Volume 91, Issue 48

Friday, November 21, 1997

party poop


Silent summit

On Wednesday, the organizer of an education summit in Toronto apologized for not inviting student groups to participate.

Thanks. So when are we all getting together for the next summit?

The conference, "Ensuring Excellence: A Summit on the Future of Ontario Universities," featured some of Canada's top brass from major banks, corporations, the provincial government and universities.

But somehow, while making up the guest list of over 100 participants, organizers let student groups slip through the invites of presenters.

In reaction, a group of students from a national student lobby group, the Canadian Federation of Students, raised a fuss, caused an inconvenience for the attendants who had to switch rooms and ultimately, nine students were arrested for trespassing.
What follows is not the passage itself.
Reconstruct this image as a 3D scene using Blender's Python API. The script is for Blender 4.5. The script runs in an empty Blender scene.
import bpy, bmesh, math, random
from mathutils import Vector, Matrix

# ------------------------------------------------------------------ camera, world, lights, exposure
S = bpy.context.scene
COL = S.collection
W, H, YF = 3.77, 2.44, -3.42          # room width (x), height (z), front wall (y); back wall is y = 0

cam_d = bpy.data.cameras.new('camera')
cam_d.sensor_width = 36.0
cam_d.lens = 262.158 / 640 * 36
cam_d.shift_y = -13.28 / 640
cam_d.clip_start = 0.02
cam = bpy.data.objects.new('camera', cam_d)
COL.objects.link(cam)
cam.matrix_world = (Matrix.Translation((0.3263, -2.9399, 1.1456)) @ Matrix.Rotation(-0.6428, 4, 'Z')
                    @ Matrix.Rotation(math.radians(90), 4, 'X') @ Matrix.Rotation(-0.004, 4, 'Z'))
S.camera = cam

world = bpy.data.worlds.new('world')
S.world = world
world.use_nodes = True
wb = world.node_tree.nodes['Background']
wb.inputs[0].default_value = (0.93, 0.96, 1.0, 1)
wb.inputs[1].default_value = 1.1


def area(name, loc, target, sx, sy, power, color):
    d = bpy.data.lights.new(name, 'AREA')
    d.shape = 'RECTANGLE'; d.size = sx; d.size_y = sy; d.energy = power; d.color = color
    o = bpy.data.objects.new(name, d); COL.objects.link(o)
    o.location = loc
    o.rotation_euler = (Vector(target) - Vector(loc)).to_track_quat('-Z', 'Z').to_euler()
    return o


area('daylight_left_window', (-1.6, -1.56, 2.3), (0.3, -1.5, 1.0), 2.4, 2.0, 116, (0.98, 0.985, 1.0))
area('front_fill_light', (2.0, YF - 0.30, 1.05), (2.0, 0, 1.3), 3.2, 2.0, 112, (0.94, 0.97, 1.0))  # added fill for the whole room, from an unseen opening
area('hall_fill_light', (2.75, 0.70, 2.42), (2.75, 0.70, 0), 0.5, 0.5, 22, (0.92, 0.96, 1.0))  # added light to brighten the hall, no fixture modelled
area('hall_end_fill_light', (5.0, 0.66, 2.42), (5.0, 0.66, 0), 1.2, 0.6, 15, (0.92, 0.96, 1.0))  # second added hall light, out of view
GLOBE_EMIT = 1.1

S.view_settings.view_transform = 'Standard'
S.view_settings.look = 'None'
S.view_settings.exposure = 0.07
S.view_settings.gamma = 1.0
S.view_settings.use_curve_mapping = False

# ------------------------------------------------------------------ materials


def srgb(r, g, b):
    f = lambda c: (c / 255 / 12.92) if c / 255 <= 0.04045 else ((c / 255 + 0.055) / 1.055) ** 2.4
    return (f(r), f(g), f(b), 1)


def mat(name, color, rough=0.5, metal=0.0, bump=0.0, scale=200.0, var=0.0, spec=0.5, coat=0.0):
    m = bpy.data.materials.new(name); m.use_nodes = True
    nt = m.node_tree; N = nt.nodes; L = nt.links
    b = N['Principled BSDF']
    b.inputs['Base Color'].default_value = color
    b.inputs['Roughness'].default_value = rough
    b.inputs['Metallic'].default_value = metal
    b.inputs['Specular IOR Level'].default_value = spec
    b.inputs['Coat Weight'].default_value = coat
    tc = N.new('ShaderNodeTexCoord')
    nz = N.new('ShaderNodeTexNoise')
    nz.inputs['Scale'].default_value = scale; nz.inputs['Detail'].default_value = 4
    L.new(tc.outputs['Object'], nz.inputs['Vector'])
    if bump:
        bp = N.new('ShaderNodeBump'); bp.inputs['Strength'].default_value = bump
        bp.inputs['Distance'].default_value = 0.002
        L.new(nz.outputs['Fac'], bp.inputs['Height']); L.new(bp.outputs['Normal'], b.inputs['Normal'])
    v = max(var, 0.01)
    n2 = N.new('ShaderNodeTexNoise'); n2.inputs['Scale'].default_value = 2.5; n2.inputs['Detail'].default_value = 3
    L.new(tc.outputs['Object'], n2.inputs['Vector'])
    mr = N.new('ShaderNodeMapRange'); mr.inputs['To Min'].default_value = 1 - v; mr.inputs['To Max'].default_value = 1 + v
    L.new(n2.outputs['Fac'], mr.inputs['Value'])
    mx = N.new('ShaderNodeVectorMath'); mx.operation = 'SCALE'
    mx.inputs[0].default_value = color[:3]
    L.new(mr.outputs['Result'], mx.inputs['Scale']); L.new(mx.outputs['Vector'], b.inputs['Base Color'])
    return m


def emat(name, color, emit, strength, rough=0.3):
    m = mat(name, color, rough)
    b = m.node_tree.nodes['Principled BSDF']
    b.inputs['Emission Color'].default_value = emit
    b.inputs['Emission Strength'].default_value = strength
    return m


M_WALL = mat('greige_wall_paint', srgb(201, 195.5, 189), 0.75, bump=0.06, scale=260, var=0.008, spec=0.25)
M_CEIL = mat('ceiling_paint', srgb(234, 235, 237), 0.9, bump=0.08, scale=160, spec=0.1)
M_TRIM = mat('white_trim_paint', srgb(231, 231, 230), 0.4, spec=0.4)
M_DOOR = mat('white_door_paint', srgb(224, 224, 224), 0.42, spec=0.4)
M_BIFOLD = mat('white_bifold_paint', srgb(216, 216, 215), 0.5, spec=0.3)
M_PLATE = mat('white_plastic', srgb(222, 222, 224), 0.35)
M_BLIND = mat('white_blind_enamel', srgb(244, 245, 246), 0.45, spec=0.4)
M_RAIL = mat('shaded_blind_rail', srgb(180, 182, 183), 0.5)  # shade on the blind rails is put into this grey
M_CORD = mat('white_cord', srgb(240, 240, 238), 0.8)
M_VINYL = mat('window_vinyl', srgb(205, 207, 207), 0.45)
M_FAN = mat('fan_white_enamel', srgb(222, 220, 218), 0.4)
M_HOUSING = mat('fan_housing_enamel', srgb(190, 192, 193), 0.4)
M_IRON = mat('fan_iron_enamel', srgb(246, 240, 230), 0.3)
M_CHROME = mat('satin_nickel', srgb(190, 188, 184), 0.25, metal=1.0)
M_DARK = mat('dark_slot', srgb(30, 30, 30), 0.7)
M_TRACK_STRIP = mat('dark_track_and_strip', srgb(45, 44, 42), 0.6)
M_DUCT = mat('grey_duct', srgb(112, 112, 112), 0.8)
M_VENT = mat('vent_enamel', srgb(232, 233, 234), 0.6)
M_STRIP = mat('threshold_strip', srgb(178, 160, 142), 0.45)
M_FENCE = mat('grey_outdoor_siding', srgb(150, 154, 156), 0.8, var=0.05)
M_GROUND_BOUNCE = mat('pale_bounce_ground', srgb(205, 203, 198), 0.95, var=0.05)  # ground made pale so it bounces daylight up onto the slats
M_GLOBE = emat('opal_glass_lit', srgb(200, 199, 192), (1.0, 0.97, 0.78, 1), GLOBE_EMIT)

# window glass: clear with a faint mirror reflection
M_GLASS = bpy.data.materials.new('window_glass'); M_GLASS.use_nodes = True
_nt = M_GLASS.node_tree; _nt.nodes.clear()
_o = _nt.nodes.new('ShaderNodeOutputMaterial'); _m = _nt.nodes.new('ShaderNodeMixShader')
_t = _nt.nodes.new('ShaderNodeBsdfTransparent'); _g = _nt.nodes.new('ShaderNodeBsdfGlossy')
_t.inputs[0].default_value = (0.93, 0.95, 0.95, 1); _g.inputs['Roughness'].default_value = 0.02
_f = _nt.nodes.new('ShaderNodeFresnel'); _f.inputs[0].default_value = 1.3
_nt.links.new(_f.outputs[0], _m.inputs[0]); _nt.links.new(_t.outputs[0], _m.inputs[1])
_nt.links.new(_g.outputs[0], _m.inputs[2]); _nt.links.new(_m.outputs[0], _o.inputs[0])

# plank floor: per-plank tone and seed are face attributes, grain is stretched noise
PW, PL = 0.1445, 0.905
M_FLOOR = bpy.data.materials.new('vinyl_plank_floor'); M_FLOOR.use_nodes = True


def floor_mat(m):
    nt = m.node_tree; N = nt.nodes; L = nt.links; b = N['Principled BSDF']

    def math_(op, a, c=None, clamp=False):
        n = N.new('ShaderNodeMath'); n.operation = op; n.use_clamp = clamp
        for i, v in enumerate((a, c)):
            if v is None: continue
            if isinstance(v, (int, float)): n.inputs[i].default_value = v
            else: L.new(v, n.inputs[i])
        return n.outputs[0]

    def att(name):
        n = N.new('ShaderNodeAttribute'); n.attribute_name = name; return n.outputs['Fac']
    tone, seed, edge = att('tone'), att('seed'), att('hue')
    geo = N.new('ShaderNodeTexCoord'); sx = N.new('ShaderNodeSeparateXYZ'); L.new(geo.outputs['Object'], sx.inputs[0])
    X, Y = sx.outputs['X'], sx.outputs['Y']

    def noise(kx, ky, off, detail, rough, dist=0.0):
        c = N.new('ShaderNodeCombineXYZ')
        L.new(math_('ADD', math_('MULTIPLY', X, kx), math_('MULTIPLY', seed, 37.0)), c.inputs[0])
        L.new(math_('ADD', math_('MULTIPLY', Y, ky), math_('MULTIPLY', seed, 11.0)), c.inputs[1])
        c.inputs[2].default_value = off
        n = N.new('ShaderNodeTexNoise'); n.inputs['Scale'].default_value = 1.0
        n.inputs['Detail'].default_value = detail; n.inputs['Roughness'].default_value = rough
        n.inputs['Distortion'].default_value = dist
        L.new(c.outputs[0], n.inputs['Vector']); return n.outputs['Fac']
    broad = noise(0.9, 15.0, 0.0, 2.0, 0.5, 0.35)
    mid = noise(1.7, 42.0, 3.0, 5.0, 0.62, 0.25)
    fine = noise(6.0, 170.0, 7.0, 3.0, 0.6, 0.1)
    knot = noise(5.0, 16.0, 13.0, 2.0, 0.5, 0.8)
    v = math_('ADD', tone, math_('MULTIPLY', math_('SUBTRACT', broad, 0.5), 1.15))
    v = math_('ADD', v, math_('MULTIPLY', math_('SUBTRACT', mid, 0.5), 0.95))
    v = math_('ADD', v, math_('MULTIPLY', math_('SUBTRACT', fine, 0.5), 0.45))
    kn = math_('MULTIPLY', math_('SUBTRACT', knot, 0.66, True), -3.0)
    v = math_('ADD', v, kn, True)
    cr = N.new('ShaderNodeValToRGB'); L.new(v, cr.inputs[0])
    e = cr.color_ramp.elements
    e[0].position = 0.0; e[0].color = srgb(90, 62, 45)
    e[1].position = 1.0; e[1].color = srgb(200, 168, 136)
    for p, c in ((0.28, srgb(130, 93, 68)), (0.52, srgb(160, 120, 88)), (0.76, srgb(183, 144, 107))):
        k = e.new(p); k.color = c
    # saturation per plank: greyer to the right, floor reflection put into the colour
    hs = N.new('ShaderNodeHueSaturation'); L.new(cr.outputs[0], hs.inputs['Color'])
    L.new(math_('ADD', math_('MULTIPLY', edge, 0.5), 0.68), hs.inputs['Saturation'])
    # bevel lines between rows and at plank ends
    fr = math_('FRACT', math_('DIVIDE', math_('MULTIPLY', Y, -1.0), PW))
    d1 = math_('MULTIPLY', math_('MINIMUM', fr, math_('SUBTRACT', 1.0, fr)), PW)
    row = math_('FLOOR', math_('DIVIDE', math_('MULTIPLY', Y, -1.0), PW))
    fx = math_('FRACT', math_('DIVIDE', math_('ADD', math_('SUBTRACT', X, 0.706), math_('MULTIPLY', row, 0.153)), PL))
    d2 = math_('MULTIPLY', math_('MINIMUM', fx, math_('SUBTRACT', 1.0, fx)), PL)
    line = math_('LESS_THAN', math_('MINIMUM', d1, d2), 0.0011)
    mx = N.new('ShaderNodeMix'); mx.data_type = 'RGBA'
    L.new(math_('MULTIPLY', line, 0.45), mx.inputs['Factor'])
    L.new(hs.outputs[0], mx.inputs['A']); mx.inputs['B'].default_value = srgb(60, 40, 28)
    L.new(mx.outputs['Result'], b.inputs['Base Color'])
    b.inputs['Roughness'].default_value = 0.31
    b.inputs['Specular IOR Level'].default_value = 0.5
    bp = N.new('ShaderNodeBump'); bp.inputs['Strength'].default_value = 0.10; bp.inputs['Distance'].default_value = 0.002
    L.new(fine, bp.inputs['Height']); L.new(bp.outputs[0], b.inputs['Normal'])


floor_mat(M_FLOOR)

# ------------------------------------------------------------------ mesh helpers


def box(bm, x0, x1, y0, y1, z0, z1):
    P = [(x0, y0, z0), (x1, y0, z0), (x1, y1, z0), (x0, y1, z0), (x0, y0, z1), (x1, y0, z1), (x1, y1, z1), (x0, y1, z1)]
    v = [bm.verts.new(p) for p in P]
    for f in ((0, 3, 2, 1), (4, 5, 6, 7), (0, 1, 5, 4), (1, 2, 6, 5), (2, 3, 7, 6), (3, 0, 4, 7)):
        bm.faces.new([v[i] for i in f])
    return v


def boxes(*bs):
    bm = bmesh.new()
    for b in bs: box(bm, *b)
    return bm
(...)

Although a protest may not have been the most effective way for students to get their message of anti-privatization across, they were at least heard –briefly. The whole commotion could have been avoided, had organizers thought to include students in the first place.

The question is: how could students not be included in the first place? How could a conference about the future of Ontario universities not include the people attending those universities?

Western's VP- student issues for the University Students' Council, Sam Castiglione, who attended the meeting, was invited to speak after the lunch break when someone he had been talking to suggested it might be a good idea to hear from a student. While it is great he was able to get a word in edgewise, the gesture was an afterthought.

But should students be surprised they were not on the speakers' list? Looking at events on Western's campus over the past few years would indicate that students are often segregated from decision-making processes, whether it was when administration decided to limit upper-year students from residence or when voting down a motion to give students a greater voice on the university's highest governing body.

There are provincial student lobby groups which spend vast amounts of time forming policies about student issues and put great effort into coming up with affective solutions to problems existing within the education system – problems that people may not even realize exist if they are not sitting in a classroom or borrowing money for tuition.

If there is to be any real discussion on the future of education in this, or any other province, students must be consulted and they must be allowed time to speak. That is all the protesters at the summit wanted. A voice.